Sony and Ericsson’s marriage always had a lot of promise, but never reached the joyful heights it was supposed to. So now that Sony’s decided to split from its wife and go its own way, are things looking better? The first Sony branded Xperia handset seems to indicate that’s the case.

The 4.3-inch Android smartphone is a slightly different design from previous Xperia handsets, and while it lacks some of the sex appeal a razor thin design can bring, it’s still an attractive looking phone. More importantly though, it’s comfortable in the hand and on the ear.

Sony’s decided to pack this thing full of Sony tech as a way of differentiating from the army of identical Android handsets out there. There’s Bravia tech in the screen, an Exmor CMOS sensor for low-light photography, Playstation certification, TrackID… the list is impressive. On a more generic spec lineup, there’s a dual-core processor, NFC chipset and HDMI output all packed into the phone’s body.

As you’d expect, performance is pretty snappy. Maybe not as quick as some of the new Quad-core handsets, but far from sluggish. The translucent bar at the bottom of the phone looks nice, although is kind of frustrating given that although it has the phone’s soft button icons on it, the actual buttons are above the bar. Given it acts as the phone’s antenna, that’s not too big of a surprise, but that doesn’t stop you from constantly trying to press it.

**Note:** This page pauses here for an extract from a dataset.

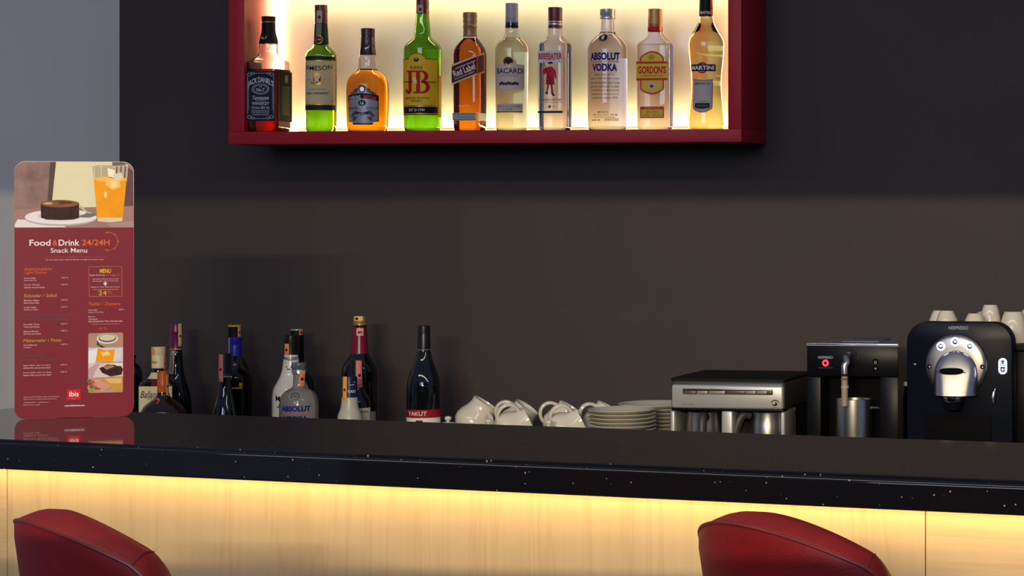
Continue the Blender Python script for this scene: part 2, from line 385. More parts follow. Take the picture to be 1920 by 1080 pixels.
class Bottle:
    def __init__(s, name, label, view, Xc, Y, floor, body, gm, phi=None, rz=0, n=2, ratio=1, liquid=None, group=None, t=.0026, cat='bottle', base=None, dx=1.0):
        s.X0, s.Y0, s.k = view; s.u = s.X0 + Xc / s.k; s.Y = Y; s.floor = floor
        p = PY(s.u, s.Y0 + body[0][0] / s.k, Y); s.s = scale_at(p) * s.k      # drawing px per metre
        s.rcam = math.atan2(CP.x - p.x, p.y - CP.y)
        s.rz = (s.rcam + math.radians(phi)) if phi is not None else rz
        s.root = thing(name, label, cat, (p.x, Y, floor), s.rz, group)
        pts = []
        for i, q in enumerate(body):
            zz = s.z(q[0]) if (i or base is not None) else .0
            pts.append((max(0, zz), q[1] / s.s * dx, q[2] if len(q) > 2 else n, q[3] if len(q) > 3 else ratio))
        if base is not None: pts[0] = (0.0,) + pts[0][1:]
        s.pts = pchip(pts); P = s.pts; r0 = P[0]
        b = .004
        outer = [(0, r0[1] - b, (r0[1] - b) * r0[3], r0[2]), (b * .3, r0[1] - b * .3, (r0[1] - b * .3) * r0[3], r0[2]), (b, r0[1], r0[1] * r0[3], r0[2])] + [(z, w_, w_ * r, n_) for z, w_, n_, r in P if z > b * 1.5]
        lv = s.z(liquid[1]) if liquid else .0065
        inner = [(z, w_ - t, w_ * r - t, n_) for z, w_, n_, r in P if z > lv + .0004]
        a = s.at(lv); inner = [(lv, a[0] - t, a[0] * a[2] - t, a[1])] + inner
        if gm is not None:
            s.body = MB().loft(outer + inner[::-1], 40).build('glass_body', gm, s.root, sharp=50)
        if liquid:
            q = [(z, w_ - t, w_ * r - t, n_) for z, w_, n_, r in P if .009 < z < lv - .001]
            q = [(.006, q[0][1] - .003, q[0][2] - .003, q[0][3])] + q + [(lv - .0004, a[0] - t, a[0] * a[2] - t, a[1])]
            MB().loft(q, 40).build('liquid', liquid[0], s.root, sharp=50)
    def z(s, Yz): return PY(s.u, s.Y0 + Yz / s.k, s.Y).z - s.floor
    def at(s, z, P=None):
        P = P or s.pts
        if z <= P[0][0]: return P[0][1:]
        for a, b in zip(P, P[1:]):
            if a[0] <= z <= b[0]:
                t = (z - a[0]) / max(1e-9, b[0] - a[0]); return tuple(a[i] + (b[i] - a[i]) * t for i in (1, 2, 3))
        return P[-1][1:]
    def cap(s, name, m, rings, parent=None, n=2, label=None, bev=.0008):
        """rings bottom to top: (Y, halfwidth) in drawing px"""
        q = [(s.z(r[0]), r[1] / s.s, r[1] / s.s, n) for r in rings]
        q = [(q[0][0], q[0][1] - bev, q[0][2] - bev, n)] + [(q[0][0] + bev, *q[0][1:])] + q[1:-1] + [(q[-1][0] - bev, *q[-1][1:]), (q[-1][0], q[-1][1] - bev, q[-1][2] - bev, n)]
        return MB().loft(q, 28).build(name, m, parent or s.root, label, sharp=40)
    def round(s, phi=0.0, rings=None):
        """print on the round body (or on a cap given by rings); phi turns the print about the bottle"""
        P = [(s.z(r[0]), r[1] / s.s, 2, 1) for r in rings] if rings else None
        def fn(u, v, lift):
            z = s.z(-v); R = s.at(z, P)[0]; ref = max(R, 1e-4)
            a = u / s.s / ref + math.radians(phi); R += lift
            return (R * math.sin(a), -R * math.cos(a), z)
        return Skin(fn)
    def flat(s, side='front', ref=None):
        def fn(u, v, lift):
            z = s.z(-v); w_, n_, r = s.at(z if ref is None else s.z(ref))
            if side == 'front': return (u / s.s, -w_ * r - lift, z)
            return (w_ + lift, u / s.s, z)
        return Skin(fn)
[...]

Also frustrating is the amount of crap software Sony have pre-installed. Sure, there’s the inevitable Timescape, which Sony uses to try and differentiate itself in terms of UI, but the inclusion of an app recommendation app, an app buying app and about a dozen other programs you can’t really get rid of is more than a little frustrating. It’s like buying a PC from Dell all over again.

The NFC function is also kind of neat. Until NFC payments become a mainstream app in Australia, Sony has decided to include two little NFC tags in the box, which users can program to change the settings of the phone automatically. So when you hold your phone against the tag, it can automatically change profiles, or launch applications, or start a particular music playlist. It’s a nifty feature, although not one we’d use all too often.

The camera is pretty sweet for a phone, and the inclusion of a dedicated camera button is a welcome addition.

The Xperia S is available through both Optus and Vodafone, but can also be purchased outright at JB HiFi, Dick Smith Electronics, Allphones, Telechoice and Harvey Norman. It’ll happily work on Telstra as well.

There’s plenty to like about this handset, with a few easily-overcome frustrations. Sony’s first solo handset has a lot going for it, and is well worth looking at if you want an Android handset.